“I was born and raised in Ivory Coast. I’ve been through 3 civil wars. All my childhood, I witnessed scenes of hate and death. Scenes such as a young Ivorian girl who was surrounded by corpses while my family and I were being evacuated in a French tank. Her look will forever be etched into my memory. Or such as this group of 50 men who were fighting with machetes in front of my house while I was playing on my Playstation. By the age of 10, I had a knife to be able to defend myself.
These things mark you, they force you to think and to grow up faster. 

I’ve been drawing ever since I was a kid. My inspirations range from Dragon Ball Z to the Renaissance and tribal cultures : I love the human values and message of fighting for what you believe in that they carry. Drawing for me is a way to clear my mind and my soul. 

My mother encouraged me to enroll in fine arts. She herself wanted to become an artist when she was younger. That’s how I arrived in Lebanon in 2012. I was 18. My parents are Lebanese, they let me choose to come to Lebanon for my studies. Here I discovered a really complex and creative youth. I found myself, I belong in this society. 

Since I got  to Lebanon I worked on political drawings, where I denounce the corruption and all the things that go wrong in the country. I started getting published in 2014. But nothing ever changed. 

So before the revolution started, I was considering a change in my career. I was getting tired of Lebanon, I needed some air. I wanted to explore drawing for animation and music and I was thinking of  moving out to discover other parts of the world. 

The night the revolution started, I couldn’t sleep. I stayed up all night and drew a phoenix. It was a way to represent the Lebanese people who got burned several times and who tried to rebuild themselves. When I published the drawing, I wanted to give energy and hope to the people. 

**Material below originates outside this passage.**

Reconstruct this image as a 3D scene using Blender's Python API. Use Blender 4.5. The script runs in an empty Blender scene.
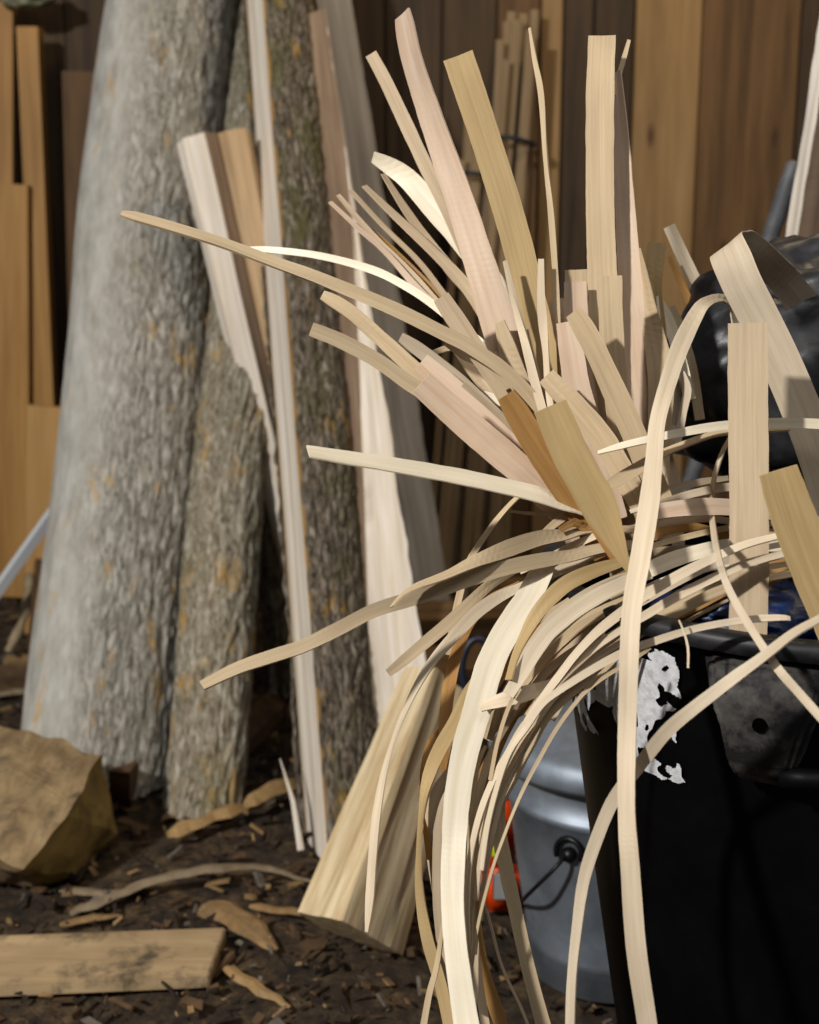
import bpy, bmesh, math, random
from mathutils import Vector, Matrix, noise
random.seed(7)
C = bpy.context.scene.collection
W, H, F = 819.0, 1024.0, 1300.0
PITCH = math.radians(12.0)
CAM = Vector((0, 0, 1.0))
FW = Vector((0, math.cos(PITCH), -math.sin(PITCH)))
UP = Vector((0, math.sin(PITCH), math.cos(PITCH)))
RT = Vector((1, 0, 0))

def ray(x, y):
    return FW + RT * ((x - W / 2) / F) - UP * ((y - H / 2) / F)
def at(x, y, d):                      # point at depth d
    return CAM + ray(x, y) * d
def hp(x, y, z=0.0):                  # point at height z
    r = ray(x, y); return CAM + r * ((z - CAM.z) / r.z)
def yp(x, y, Y):                      # point on the plane Y
    r = ray(x, y); return CAM + r * (Y / r.y)
def pix(p):
    v = p - CAM; d = v.dot(FW)
    return (W / 2 + F * v.x / d, H / 2 - F * v.dot(UP) / d)

# ------------------------------------------------------------------ materials
def srgb(r, g, b):
    f = lambda c: ((c / 255 + 0.055) / 1.055) ** 2.4 if c > 10 else c / 255 / 12.92
    return (f(r), f(g), f(b), 1)

class NT:
    def __init__(s, name):
        s.m = bpy.data.materials.new(name); s.m.use_nodes = True
        s.n = s.m.node_tree.nodes; s.l = s.m.node_tree.links
        s.b = s.n['Principled BSDF']
    def node(s, t, **k):
        n = s.n.new(t)
        for a, v in k.items():
            if hasattr(n, a): setattr(n, a, v)
            else: n.inputs[a].default_value = v
        return n
    def link(s, a, b): s.l.new(a, b)
    def coords(s, kind, scale):
        t = s.node('ShaderNodeTexCoord'); mp = s.node('ShaderNodeMapping')
        mp.inputs['Scale'].default_value = scale
        s.link(t.outputs[kind], mp.inputs[0])
        return mp
    def ramp(s, fac, stops):
        r = s.node('ShaderNodeValToRGB'); e = r.color_ramp.elements
        while len(e) > 1: e.remove(e[-1])
        e[0].position, e[0].color = stops[0]
        for p, c in stops[1:]:
            x = e.new(p); x.color = c
        s.link(fac, r.inputs[0]); return r
    def noise(s, vec, scale, detail=4, rough=0.6, dist=0.0):
        n = s.node('ShaderNodeTexNoise')
        n.inputs['Scale'].default_value = scale; n.inputs['Detail'].default_value = detail
        n.inputs['Roughness'].default_value = rough; n.inputs['Distortion'].default_value = dist
        s.link(vec.outputs[0], n.inputs['Vector']); return n
    def mix(s, fac, a, b, mode='MIX'):
        m = s.node('ShaderNodeMix', data_type='RGBA', blend_type=mode)
        for sock, v in ((m.inputs['Factor'], fac), (m.inputs[6], a), (m.inputs[7], b)):
            if hasattr(v, 'is_output') or isinstance(v, bpy.types.NodeSocket): s.link(v, sock)
            else: sock.default_value = v
        return m.outputs[2]
    def bump(s, h, strength, dist):
        b = s.node('ShaderNodeBump'); b.inputs['Strength'].default_value = strength
        b.inputs['Distance'].default_value = dist
        s.link(h, b.inputs['Height']); s.link(b.outputs[0], s.b.inputs['Normal']); return b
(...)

The next day, my cousins called me to tell me that people were painting on the walls in the streets of Beirut, and that I had to join them. So I went down and I drew on a wall for the first time. People were watching me and helping me, it was a truly positive experience. It was my way of protesting: I wanted to represent the feelings of people, their messages. It was a call to resistance. 

This revolution reminds me of my childhood in Ivory Coast, it brings back memories of how people fought against the corrupt political class in order to have a decent life.  In the end, this fight is the plight of most humans beings. 

Today, I’m so invested in the revolution that I can’t leave anymore. I want to do all that I can as a young boy, a citizen and an artist to support this revolution. But if it doesn’t succeed, if we go back to the previous vicious circle, I will leave.
Here we don’t live, we survive. I just want to be happy.”